Price Tags in “Pride and Prejudice”

Pride and Prejudice is a comedy about love, or an existential comedy about the incongruity of love. Elizabeth Bennet’s friend, Charlotte Lucas,28, marries a ridiculous vicar she does not esteem because she has no suitors and wants a home of her own. Twenty-year-old Elizabeth, the spirited, witty heroine, is not seduced by money or status. She nobly declines to be charmed by Mr. Darcy after he is rude to her at a ball.  Darcy is impossibly handsome, impossibly rich, and impossibly snobbish.  He concedes that Elizabeth has fine eyes and that her older sister Jane is pretty but despises their mother, the ineffably silly Mrs. Bennet.  

Elizabeth may resist the love of lucre, but everything comes with a price tag in Pride and Prejudice. Every income and/or estate is analyzed down to the last penny. Mrs. Bennet is joyous when Mr. Bingley, a well-to-do young man, rents Netherfield and brings a small party, among them his best friend Darcy and his own two sisters. Mrs. Bennet hopes fantastically to marry off one of her daughters to Bingley.

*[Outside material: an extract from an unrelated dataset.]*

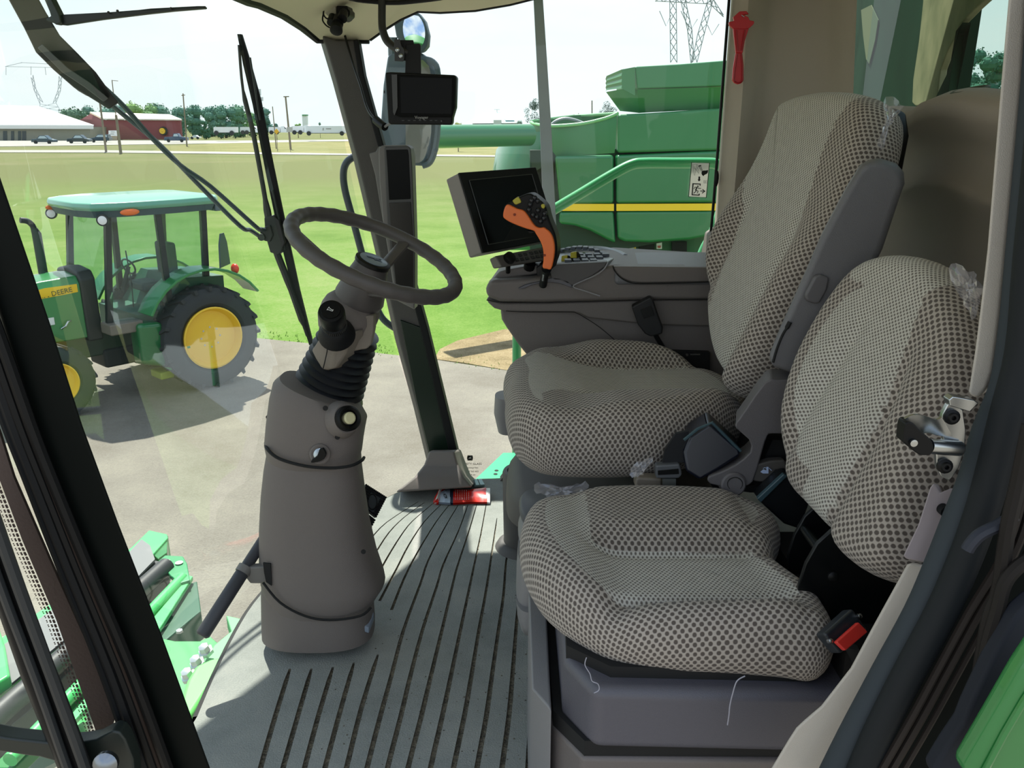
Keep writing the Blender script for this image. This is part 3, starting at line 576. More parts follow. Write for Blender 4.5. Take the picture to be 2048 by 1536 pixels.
for i in range(40):
    t = 2*math.pi*i/40; a_ = kd.orthogonal().normalized(); c_ = kd.cross(a_); p = ka+kd*.038+(a_*math.cos(t)+c_*math.sin(t))*.0238; b.rod(p-kd*.005, p+kd*.005, .0007, 4)
b.build('knurling', M('knurl_grey', '3a3b3c', .5), kn, stuff=True)
tp = kb+kd*.0045; ux = Vector((.8, 0, -.6)); ux = (ux-kd*ux.dot(kd)).normalized(); uy = kd.cross(ux); 
g_ = lambda x, y: tp+ux*x*.001+uy*y*.001
b = MB()
for l in ([(-6,4),(-6,-4)],[(-6,3),(-2,1.5)],[(-6,-3),(-2,-1.5)],[(-2,1.5),(4,1.5)],[(-2,-1.5),(1,-1.5)],[(4,1.5),(4.5,0),(4,-1),(1,-1.5)],[(4,1.5),(4,3)]): b.tube([g_(*p) for p in l], .0005, 5)
b.build('horn_symbol', M('white_print', 'e8e8e4'), kn)
# bellows
b = MB(); pr = []; o_ = WC-N_*.335+Vector((.008, 0, 0)); nr = 9
for i in range(nr*4+1):
    t = i/(nr*4); d = t*.155; base = .073-.017*t; pr.append((d, base+.0055*math.cos(2*math.pi*i/4)))
b.lathe(o_, N_, [(-.012, .080), (-.004, .081)]+pr+[(.158, .045)], 40, ell=.95, up=E1); b.build('bellows', M('bellows_rubber', '17191d', .38), sc, sharp=60)
# foot rest bar and its bracket
b = MB(); p0, p1 = P(528, 1078, 1.66), P(406, 1268, 1.50); b.tube([p0, p0.lerp(p1, .35), p0.lerp(p1, .36), p1, p1+(p1-p0)*.02], [.0125, .0125, .0145, .0150, .011], 16); fb = b.build('foot_bar', M('bar_rubber', '3c3d42', .55), sc, sharp=60)
b = MB(); c0 = p0.lerp(p1, .33); dd = (p1-p0).normalized(); b.lathe(c0-dd*.006, dd, [(0, .017), (.016, .017)], 20); b.build('clamp_ring', M('bracket_grey', '6b6864', .5), fb)
b = MB(); b.prism([P(u, v, 1.60) for u, v in [(486,1150),(495,1135),(540,1133),(543,1140),(542,1160),(520,1168),(500,1168),(494,1160)]], (0, .02, 0)); b.build('foot_bracket', MATS['bracket_grey'], sc, bevel=.004)
b = MB(); b.prism([P(u, v, 1.585) for u, v in [(526,1126),(541,1128),(543,1172),(532,1164),(528,1145)]], (0, .004, 0)); b.build('bracket_slot', BLKM, sc)
# small grey-blue toe plate at the foot of the column
b = MB(); b.loft([[P(u, v, y) for u, v, y in r] for r in ([(732,1205,1.69),(745,1208,1.69),(747,1228,1.66),(738,1256,1.62),(722,1250,1.62)], [(732,1212,1.69),(746,1216,1.69),(749,1240,1.66),(738,1268,1.62),(722,1262,1.62)])]); b.build('toe_plate', M('grey_blue_plastic', '7d8896', .5), sc, bevel=.003)
# brake pedals
def pedal(name, quad, label, nrow, oval):
    a, b_, c_, d_ = quad; t = T(name, label, 'pedal', tuple((a+c_)/2), 'brake pedals beside the steering column')
    n = (b_-a).cross(d_-a).normalized(); n = n if n.y < 0 else -n
    m = MB(); m.hexa([a, b_, c_, d_], [q-n*.012 for q in (a, b_, c_, d_)]); m.build('pedal_pad', M('pedal_rubber', '30363a', .6), t, bevel=.004)
    m = MB(); NU, NV = 13, nrow
    for i in range(NU):
        for j in range(NV):
            u_, v_ = (i+.5)/NU, (j+.5)/NV
            if oval and .28 < u_ < .74 and .22 < v_ < .86: continue
            p = a.lerp(b_, u_).lerp(d_.lerp(c_, u_), v_); m.lathe(p, n, [(0, .0032), (.0025, .0026), (.003, .001)], 6)
    m.build('tread_stud', BLK, t, stuff=True)
    if oval:
        c0 = a.lerp(b_, .5).lerp(d_.lerp(c_, .5), .54); e1_ = (b_-a).normalized(); e2_ = (d_-a).normalized()
        m = MB(); m.tube([c0+n*.002+e1_*(.013*math.cos(t_))+e2_*(.019*math.sin(t_)) for t_ in [2*math.pi*i/24 for i in range(24)]], .0016, 6, closed=True); m.build('oval_ring', BLK, t)
    s = MB(); mid = (a+b_+c_+d_)/4; s.tube([mid-n*.01, mid-n*.04+Vector((-.03, .03, -.03)), Vector((mid.x-.10, mid.y+.06, .01))], .012, 8); s.build('pedal_arm', BLK, t)
    return t
py = 1.93
pedal('brake_pedal', (P(731, 967, py+.02), P(774, 994, py+.02), P(752, 1036, py-.02), P(722, 1012, py-.02)), 'black brake pedal with a raised oval, the upper of two beside the column', 10, True)
pedal('brake_pedal', (P(722, 1016, py-.025), P(751, 1039, py-.025), P(737, 1066, py-.05), P(716, 1046, py-.05)), 'black studded brake pedal half hidden behind the column, the lower of two', 6, False)
# ================================================================ SEATS
def smooth01(x): x = max(0, min(1, x)); return x*x*(3-2*x)
def cushion(name, parent, O, ex, ey, ez, outl2, th, ffn, zfn, N=120, nr=34, ns=14, rad=None, mat=None):
    """soft pad: outl2 = outline in the (ex, ey) plane, th = thickness along ez, ffn = relief of the top face, zfn = cloth zone"""
    rad = rad or th/2
    ol = cat_([Vector((p[0], p[1], 0)) for p in outl2], 8, closed=True); ol = resamp(ol+[ol[0]], N+1)[:-1]
    cx = sum(p.x for p in ol)/N; cy = sum(p.y for p in ol)/N; c = Vector((cx, cy, 0)); b = MB(); rings = []; uvs = []; zn = []
    nrm = []
    for i in range(N):
        d = (ol[(i+1) % N]-ol[i-1]).normalized(); n = Vector((d.y, -d.x, 0)); n = n if n.dot(ol[i]-c) > 0 else -n; nrm.append(n)
    for k in range(nr+1):
        t = k/nr; r = []
        for i in range(N):
            e_ = ol[i]-nrm[i]*rad*.75; p = c.lerp(e_, max(t, .004)); h = ffn(p.x, p.y, t)
            r.append(O+ex*p.x+ey*p.y+ez*(h+th/2)); uvs.append((p.x, p.y)); zn.append(max(zfn(p.x, p.y, t), 0))
        rings.append(r)
    for k in range(1, ns+1):
        a = math.pi*k/ns; r = []
        for i in range(N):
            e_ = ol[i]-nrm[i]*rad*.75; p = e_+nrm[i]*(rad*.75)*math.sin(a)**.8; h0 = ffn(e_.x, e_.y, 1)*(1-k/ns)
            r.append(O+ex*p.x+ey*p.y+ez*(h0+th/2*math.cos(a))); s_ = rad*.9*a
            uvs.append((e_.x+nrm[i].x*s_, e_.y+nrm[i].y*s_)); zn.append(max(zfn(e_.x, e_.y, 1.0), 0))
        rings.append(r)
    b.loft(rings, cap=True); b.uv = uvs; b.zone = zn
    return b.build(name, mat or FAB, parent, sharp=180)
def plan(l): return [G(u, v, z) for u, v, z in l]
X_, Y_, Z_ = Vector((1, 0, 0)), Vector((0, 1, 0)), Vector((0, 0, 1))
g_bump = lambda x, c, w: math.exp(-((x-c)/w)**2)
# ---- operator seat
os_ = T('operator_seat', 'high-backed patterned cloth driver seat beside the right armrest console, with folded armrest', 'seat', (.25, 1.75, 0))
cz = .555; oc = [(-.015,1.66),(.0,1.54),(.05,1.475),(.15,1.455),(.25,1.46),(.34,1.49),(.43,1.55),(.50,1.64),(.52,1.76),(.49,1.89),(.40,1.98),(.26,2.02),(.13,2.02),(.05,1.98),(.005,1.91),(-.02,1.85),(-.012,1.76)]
def f_op(x, y, t):
    side = smooth01((abs((y-.08*x)-1.745)-.10)/.10)        # bolsters left and right
    h = .028*side*smooth01((x-.10)/.12)*smooth01((.56-x)/.15)
    h += .018*g_bump(x, .06, .09); h -= .014*(1-side)*smooth01((x-.12)/.15)
    h -= .010*g_bump(abs(y-.08*x-1.745), .125, .016)*smooth01((x-.08)/.1)
    return h*1.12
def z_op(x, y, t): return 1 if (abs(y-.08*x-1.745) > .125+.05*smooth01((.12-x)/.1) and x > .06) or t > .985 else 0
cu = cushion('seat_cushion', os_, Vector((0, 0, cz)), X_, Y_, Z_, oc, .125, f_op, z_op)
NB = Vector((-.92, -.13, .36)).normalized(); ey_ = Vector((.13, .985, 0)); ey_ = (ey_-NB*ey_.dot(NB)).normalized(); ex_ = NB.cross(ey_)*-1
ex_ = ex_ if ex_.z > 0 else -ex_                     # up the backrest
def back(parent, name, p0, px_, th, ffn, zfn, N=120, k=.38):
    p0 = Vector(p0); o2 = []
    for u, v in px_:
        q = RP(u, v, p0, NB)-p0; o2.append((q.dot(ex_), q.dot(ey_)))
    return cushion(name, parent, p0-NB*th*k, ex_, ey_, NB, o2, th, ffn, zfn, N), o2
opx = [(1437,600),(1444,545),(1462,485),(1494,415),(1530,345),(1560,290),(1580,243),(1600,212),(1640,196),(1690,190),(1745,196),(1775,215),(1776,260),(1762,320),(1740,385),(1712,450),(1676,520),(1638,585),(1600,650),(1570,710),(1535,765),(1505,795),(1488,795),(1476,768),(1452,725),(1440,670)]
def f_ob(x, y, t):
    w_ = .125-.05*smooth01((x+.0)/.25); s = smooth01((abs(y)-w_)/.06); low = smooth01((.16-x)/.2)
    return .026*s*low+.010*g_bump(x, .25, .1)-.008*g_bump(abs(y), w_, .014)*low
def z_ob(x, y, t):
    w_ = .135-.045*smooth01(x/.25); return 1 if y < -w_ or y > .13+.3*min(x, 0)+.16*smooth01((x-.02)/.2) or x < -.27 else 0
bk, _ = back(os_, 'backrest', (.555, 1.75, .9), opx, .10, f_ob, z_ob, k=.05)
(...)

Soon the whole town is buzzing about the money. 

We learn:

“Mr. Bingley inherited money to the amount of nearly a hundred thousand pounds.”

His two unpleasant sisters “had a fortune of twenty thousand pounds, were in the habit of spending more than they ought, and associating with people of rank.”

And then there is Darcy, the hero of this love story.  Everyone at the ball is impressed “with Darcy’s fine, tall person, handsome features noble mien, and the report which was in circulation within five minutes of his entrance of him having ten thousand a year.”

He alienates the people of Meryton by refusing to dance with the local girls.  After all, money can go only so far in gaining esteem.  Elizabeth continues to hate him, even after he changes his mind about her and begins to make overtures of love.

During this fourth or fifth reading, I questioned whether Darcy is “Pride” and Elizabeth “Prejudice.”  Darcy and Lizzie both seem to me to personify both qualities. Who is proudest, who is most prejudiced? Lizzie is pert and abrupt with Darcy, misunderstanding his character on the word of an attractive soldier who spreads vile rumors about him.  And when Darcy proposes to Lizzie, he is so rude that he actually say he has tried to defeat his love for her because of her deplorable mother and family connections.. Who would not say “No” to that? Darcy’s social skills are terrible!

But Darcy comes to the rescue when the youngest and silliest Bennet sister, Lydia, elopes with a libertine. Only later does Lizzie learn that Darcy negotiated with and paid the man to marry Lydia after he had tracked them down.

And then, ZOWIE! Elizabeth and her aunt and uncle vacation in Derbyshire and decide to tour Pemberley, Darcy’s estate. Elizabeth can’t help but think she could have been the mistress of this great house.  And when they run into Darcy, let us just say there is chemistry between Darcy and Elizabeth.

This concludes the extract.